Esta preocupação em estabelecer relações entre o belo e as pessoas, através da Arquitectura é, porventura, a sua maior lição enquanto Mestre e Arquitecto. Na primeira visita a um outro edifício da sua autoria, a Pousada de S. Bartolomeu, em Bragança, construída originalmente em 1954, houve alguns aspectos que sobressaíram imediatamente de forma evidente e emocionante. Em primeiro lugar, o desenho do percurso da entrada, pela plataforma de nível que nos recebe e ‘esconde’ a cidade, só a revelando mais tarde, nos quartos e nas salas; depois, o desenho da sala de estar, o conforto dos seus materiais numa noite de inverno ou numa tarde de primavera; a escala e proporção dos dois patamares e a forma como a lareira, uma vez mais, nos envolve e contribuiu activamente para a definição de todo o espaço; por fim, a beleza do desenho do mobiliário, coisa aparentemente banal na época, mas cuja integração na arquitectura parece perdida nos dias de hoje.

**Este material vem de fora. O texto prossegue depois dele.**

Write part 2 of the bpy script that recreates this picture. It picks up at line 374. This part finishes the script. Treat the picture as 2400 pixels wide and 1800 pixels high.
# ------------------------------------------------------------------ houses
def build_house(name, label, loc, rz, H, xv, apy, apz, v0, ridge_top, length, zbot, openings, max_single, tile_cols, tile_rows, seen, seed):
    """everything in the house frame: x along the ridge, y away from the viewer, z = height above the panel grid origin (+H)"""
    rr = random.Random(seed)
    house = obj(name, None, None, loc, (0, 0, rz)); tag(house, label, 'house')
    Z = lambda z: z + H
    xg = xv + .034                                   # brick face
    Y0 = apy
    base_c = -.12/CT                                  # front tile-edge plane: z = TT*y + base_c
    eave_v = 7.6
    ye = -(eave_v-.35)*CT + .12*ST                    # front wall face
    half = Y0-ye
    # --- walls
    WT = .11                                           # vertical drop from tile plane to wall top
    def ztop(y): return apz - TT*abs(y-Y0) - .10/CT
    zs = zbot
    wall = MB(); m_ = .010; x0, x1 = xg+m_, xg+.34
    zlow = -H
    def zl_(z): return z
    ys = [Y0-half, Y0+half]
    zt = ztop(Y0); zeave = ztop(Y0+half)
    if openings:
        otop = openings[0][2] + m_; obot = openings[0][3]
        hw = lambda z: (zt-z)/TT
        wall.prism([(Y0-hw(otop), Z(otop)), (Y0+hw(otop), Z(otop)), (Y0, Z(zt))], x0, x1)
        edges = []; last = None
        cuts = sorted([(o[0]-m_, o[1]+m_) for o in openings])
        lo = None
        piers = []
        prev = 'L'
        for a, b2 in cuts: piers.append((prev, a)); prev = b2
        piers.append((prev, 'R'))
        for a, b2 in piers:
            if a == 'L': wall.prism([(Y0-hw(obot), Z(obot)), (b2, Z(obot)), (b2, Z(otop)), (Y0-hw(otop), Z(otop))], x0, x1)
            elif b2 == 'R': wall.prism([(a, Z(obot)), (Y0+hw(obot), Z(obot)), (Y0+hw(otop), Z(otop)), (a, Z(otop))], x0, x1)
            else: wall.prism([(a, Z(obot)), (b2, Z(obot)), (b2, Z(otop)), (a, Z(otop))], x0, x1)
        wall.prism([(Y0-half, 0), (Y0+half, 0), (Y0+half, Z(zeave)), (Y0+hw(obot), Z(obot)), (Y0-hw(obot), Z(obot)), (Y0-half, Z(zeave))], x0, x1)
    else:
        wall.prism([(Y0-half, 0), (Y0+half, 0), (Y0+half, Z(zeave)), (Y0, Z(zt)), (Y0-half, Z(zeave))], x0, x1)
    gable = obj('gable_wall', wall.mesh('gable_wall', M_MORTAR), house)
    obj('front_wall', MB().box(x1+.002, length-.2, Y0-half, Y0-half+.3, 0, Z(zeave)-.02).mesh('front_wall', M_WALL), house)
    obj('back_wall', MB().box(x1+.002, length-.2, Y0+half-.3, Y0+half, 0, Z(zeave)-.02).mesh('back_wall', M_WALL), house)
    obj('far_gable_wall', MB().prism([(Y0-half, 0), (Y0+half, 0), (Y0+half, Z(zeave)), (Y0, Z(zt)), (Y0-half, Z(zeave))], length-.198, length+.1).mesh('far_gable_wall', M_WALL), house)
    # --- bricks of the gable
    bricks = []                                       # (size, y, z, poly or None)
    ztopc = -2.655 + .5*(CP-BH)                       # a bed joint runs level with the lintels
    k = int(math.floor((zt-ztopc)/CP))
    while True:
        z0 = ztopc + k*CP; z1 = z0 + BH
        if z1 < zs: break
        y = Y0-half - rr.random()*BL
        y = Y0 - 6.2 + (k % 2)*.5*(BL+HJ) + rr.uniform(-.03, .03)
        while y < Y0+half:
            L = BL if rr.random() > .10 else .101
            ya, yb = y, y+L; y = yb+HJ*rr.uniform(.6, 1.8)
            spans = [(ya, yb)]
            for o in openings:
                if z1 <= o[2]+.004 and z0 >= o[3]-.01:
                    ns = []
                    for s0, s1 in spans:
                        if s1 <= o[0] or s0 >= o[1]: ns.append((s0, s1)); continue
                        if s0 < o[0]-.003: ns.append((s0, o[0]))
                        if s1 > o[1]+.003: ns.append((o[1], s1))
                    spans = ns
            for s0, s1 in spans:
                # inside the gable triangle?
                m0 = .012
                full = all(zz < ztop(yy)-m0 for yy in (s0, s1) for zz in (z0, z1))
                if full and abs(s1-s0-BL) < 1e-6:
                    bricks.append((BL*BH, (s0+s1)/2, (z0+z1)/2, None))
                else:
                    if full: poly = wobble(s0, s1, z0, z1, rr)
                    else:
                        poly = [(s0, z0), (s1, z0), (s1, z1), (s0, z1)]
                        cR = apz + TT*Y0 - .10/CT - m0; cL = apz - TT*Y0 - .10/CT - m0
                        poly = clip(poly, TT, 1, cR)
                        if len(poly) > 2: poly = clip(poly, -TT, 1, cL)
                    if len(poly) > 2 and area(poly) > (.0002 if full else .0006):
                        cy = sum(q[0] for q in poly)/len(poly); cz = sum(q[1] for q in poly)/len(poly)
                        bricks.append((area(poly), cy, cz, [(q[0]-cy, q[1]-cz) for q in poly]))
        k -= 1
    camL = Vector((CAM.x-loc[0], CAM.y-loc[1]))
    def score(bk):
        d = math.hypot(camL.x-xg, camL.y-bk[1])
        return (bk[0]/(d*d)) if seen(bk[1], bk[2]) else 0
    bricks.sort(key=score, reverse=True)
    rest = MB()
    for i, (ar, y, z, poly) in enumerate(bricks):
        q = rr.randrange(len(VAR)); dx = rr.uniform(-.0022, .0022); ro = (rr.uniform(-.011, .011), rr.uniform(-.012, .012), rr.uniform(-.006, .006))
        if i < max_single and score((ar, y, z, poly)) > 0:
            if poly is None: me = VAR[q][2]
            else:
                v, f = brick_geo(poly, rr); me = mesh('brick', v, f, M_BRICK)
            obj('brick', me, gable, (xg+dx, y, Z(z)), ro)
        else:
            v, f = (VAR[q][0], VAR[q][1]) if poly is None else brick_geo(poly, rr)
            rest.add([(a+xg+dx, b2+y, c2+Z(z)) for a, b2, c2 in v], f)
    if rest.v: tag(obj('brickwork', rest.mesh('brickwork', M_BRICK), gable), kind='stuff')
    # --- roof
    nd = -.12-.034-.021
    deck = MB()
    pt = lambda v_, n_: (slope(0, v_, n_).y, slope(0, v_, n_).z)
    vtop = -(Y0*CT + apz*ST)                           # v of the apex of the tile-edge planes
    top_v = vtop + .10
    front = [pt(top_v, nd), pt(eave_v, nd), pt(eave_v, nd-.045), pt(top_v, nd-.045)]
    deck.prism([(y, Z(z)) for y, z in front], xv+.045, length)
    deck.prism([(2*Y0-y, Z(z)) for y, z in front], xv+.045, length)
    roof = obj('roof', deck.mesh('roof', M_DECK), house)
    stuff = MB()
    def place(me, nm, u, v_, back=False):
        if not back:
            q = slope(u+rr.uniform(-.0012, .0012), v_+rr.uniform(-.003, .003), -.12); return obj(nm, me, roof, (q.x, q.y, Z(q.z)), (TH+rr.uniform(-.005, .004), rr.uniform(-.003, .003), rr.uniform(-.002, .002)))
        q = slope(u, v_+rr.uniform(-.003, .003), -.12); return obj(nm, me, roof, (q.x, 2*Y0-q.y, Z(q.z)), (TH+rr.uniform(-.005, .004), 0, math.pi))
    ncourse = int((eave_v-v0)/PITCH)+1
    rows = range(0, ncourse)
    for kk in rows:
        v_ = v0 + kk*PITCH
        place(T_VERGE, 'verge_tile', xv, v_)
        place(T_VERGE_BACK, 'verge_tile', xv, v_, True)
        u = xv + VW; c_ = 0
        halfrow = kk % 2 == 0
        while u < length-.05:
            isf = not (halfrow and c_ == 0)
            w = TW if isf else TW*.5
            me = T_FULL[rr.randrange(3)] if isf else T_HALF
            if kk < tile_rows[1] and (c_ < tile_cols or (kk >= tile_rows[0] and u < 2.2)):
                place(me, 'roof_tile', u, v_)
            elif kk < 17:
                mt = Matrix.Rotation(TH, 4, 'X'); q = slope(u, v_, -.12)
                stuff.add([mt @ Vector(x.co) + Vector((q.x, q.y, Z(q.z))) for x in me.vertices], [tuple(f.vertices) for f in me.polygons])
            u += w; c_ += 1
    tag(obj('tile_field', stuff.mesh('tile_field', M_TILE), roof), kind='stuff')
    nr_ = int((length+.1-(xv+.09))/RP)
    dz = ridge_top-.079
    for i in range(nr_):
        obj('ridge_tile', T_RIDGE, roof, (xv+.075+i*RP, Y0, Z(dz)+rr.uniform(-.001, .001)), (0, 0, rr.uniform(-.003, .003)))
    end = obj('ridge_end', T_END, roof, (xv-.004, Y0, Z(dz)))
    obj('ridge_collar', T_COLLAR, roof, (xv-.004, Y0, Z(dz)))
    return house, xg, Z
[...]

A dimensão do contributo de José Carlos Loureiro para a Arquitectura reflecte-se na coerência e consistência da sua obra construída, não sendo, portanto, de estranhar que muitos dos seus edifícios sejam objecto de classificação, sinal inequívoco que o tempo, esse grande escultor, lhe tem dado razão. Mas reflecte-se igualmente no testemunho que vários arquitectos seus discípulos e amigos dão da sua obra e personalidade, como Álvaro Siza, Manuel Correia Fernandes ou Nuno Brandão Costa. As suas obras não são indiferentes às pessoas e aos lugares. São afirmativas na paisagem e nos contextos espacio-temporais em que nascem e estão. Reconhecem-se. Identificam um autor. Envolvem quem as usa. E surpreendem com frequência!4.

Notas

1 Maria Milano e Roberto Cremascoli, José Carlos Loureiro, A Casa de Quem Faz Casas - A nossa Casa, 2016, p. 5.
2 Os vários episódios podem ser vistos aqui.
3 José Carlos Loureiro in, José Carlos Loureiro, A Casa de Quem Faz Casas - A nossa Casa, 2016, p. 25.
4 Manuel Correia Fernandes in, J. Carlos Loureiro, Arquitecto, 2012, p. 10.